### What to work on:
Do any lines in the data below contain "picture"? If so, copy every one of them.

### Supplied data:
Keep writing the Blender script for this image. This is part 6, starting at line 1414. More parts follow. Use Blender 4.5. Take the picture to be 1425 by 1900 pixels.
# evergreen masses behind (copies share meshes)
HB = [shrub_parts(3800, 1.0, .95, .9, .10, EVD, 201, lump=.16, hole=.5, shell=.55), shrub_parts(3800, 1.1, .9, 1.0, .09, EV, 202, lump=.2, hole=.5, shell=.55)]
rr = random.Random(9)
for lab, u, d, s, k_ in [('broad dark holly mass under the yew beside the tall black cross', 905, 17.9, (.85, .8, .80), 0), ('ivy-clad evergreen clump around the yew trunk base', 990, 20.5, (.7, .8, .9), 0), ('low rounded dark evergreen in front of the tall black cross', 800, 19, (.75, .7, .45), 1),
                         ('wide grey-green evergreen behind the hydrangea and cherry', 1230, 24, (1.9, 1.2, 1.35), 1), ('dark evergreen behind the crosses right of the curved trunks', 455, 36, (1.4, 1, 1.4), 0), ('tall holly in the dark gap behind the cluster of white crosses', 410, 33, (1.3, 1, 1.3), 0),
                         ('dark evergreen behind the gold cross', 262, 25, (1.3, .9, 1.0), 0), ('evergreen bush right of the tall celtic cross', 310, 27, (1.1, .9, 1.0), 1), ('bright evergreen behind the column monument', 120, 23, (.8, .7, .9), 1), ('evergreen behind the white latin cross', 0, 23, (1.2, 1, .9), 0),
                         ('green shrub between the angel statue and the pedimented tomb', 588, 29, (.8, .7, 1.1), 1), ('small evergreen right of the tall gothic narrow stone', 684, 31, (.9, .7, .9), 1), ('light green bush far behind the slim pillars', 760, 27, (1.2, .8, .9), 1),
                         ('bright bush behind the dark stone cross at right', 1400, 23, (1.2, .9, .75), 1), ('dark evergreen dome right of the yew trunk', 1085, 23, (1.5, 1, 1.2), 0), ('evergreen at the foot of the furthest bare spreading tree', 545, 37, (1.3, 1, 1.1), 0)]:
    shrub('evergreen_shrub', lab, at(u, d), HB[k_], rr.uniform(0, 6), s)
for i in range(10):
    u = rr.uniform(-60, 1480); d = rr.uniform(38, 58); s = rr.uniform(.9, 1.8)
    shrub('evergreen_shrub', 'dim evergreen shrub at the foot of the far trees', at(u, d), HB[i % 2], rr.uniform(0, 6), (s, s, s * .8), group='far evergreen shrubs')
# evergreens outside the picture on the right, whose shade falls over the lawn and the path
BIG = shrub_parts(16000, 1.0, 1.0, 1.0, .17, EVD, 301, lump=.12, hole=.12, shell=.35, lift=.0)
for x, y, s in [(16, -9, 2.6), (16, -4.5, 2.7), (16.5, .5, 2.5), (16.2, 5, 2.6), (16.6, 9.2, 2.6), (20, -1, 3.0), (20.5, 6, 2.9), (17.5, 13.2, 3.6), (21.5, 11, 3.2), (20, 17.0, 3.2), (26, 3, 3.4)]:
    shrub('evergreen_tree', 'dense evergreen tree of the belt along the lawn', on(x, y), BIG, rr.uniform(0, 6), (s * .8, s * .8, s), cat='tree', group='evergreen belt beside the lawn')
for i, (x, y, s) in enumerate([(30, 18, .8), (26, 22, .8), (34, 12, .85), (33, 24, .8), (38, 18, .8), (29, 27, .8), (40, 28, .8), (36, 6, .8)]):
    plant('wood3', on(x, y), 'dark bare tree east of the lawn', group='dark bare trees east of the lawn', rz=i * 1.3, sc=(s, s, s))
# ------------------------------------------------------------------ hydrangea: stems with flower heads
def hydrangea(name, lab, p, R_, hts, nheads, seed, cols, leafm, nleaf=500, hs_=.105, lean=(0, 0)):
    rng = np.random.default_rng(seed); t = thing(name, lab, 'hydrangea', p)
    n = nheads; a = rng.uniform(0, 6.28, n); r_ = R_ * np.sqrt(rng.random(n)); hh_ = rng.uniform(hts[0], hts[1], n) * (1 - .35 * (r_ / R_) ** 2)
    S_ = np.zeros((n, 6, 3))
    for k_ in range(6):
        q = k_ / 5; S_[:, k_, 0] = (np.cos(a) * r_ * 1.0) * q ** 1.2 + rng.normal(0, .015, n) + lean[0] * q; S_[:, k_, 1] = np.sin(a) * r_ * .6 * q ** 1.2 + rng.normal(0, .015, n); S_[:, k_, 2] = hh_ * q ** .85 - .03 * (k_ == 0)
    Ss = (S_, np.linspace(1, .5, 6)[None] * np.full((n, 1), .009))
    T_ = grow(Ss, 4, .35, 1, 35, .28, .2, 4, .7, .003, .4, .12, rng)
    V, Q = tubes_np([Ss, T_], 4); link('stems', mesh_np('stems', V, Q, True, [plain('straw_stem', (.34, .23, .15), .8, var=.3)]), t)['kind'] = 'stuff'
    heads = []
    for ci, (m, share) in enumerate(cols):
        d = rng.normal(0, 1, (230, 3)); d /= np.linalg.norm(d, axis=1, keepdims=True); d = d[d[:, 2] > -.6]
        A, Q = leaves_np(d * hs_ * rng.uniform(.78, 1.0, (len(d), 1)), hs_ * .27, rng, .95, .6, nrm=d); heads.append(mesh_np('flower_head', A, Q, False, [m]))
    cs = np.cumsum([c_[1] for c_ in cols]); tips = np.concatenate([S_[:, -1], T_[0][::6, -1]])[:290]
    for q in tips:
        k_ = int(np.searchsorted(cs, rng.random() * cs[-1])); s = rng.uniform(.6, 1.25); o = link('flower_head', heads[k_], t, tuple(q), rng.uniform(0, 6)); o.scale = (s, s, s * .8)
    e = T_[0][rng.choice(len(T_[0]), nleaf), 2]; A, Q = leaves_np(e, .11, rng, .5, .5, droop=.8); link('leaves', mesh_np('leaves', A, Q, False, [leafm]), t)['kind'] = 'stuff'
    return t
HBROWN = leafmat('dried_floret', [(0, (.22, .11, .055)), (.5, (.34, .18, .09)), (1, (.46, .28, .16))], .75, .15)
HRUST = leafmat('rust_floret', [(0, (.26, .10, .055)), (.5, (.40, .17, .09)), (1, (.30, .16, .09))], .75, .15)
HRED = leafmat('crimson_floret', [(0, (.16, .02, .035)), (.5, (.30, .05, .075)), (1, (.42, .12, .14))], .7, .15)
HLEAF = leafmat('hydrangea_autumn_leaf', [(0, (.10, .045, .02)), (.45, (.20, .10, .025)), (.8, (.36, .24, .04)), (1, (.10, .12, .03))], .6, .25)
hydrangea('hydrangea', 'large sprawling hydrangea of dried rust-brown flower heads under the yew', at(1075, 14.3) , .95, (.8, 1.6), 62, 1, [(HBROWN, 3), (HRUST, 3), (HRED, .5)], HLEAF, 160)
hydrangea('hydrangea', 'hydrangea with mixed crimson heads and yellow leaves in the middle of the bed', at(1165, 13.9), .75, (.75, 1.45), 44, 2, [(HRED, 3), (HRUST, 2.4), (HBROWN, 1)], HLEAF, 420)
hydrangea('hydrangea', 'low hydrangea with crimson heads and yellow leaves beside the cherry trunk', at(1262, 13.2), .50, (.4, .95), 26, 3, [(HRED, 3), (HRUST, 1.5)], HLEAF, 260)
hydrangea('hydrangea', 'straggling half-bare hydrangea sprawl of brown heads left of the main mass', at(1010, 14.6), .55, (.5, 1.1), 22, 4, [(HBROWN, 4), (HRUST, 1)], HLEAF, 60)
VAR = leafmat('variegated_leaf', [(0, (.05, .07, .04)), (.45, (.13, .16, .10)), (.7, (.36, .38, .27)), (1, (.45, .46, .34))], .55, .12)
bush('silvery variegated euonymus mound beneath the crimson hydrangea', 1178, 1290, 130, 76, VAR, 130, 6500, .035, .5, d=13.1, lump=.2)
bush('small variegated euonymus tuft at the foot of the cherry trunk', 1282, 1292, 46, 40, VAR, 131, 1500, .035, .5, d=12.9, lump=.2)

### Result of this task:
Keep writing the Blender script for this image. This is part 6, starting at line 1414. More parts follow. Use Blender 4.5. Take the picture to be 1425 by 1900 pixels.
# evergreens outside the picture on the right, whose shade falls over the lawn and the path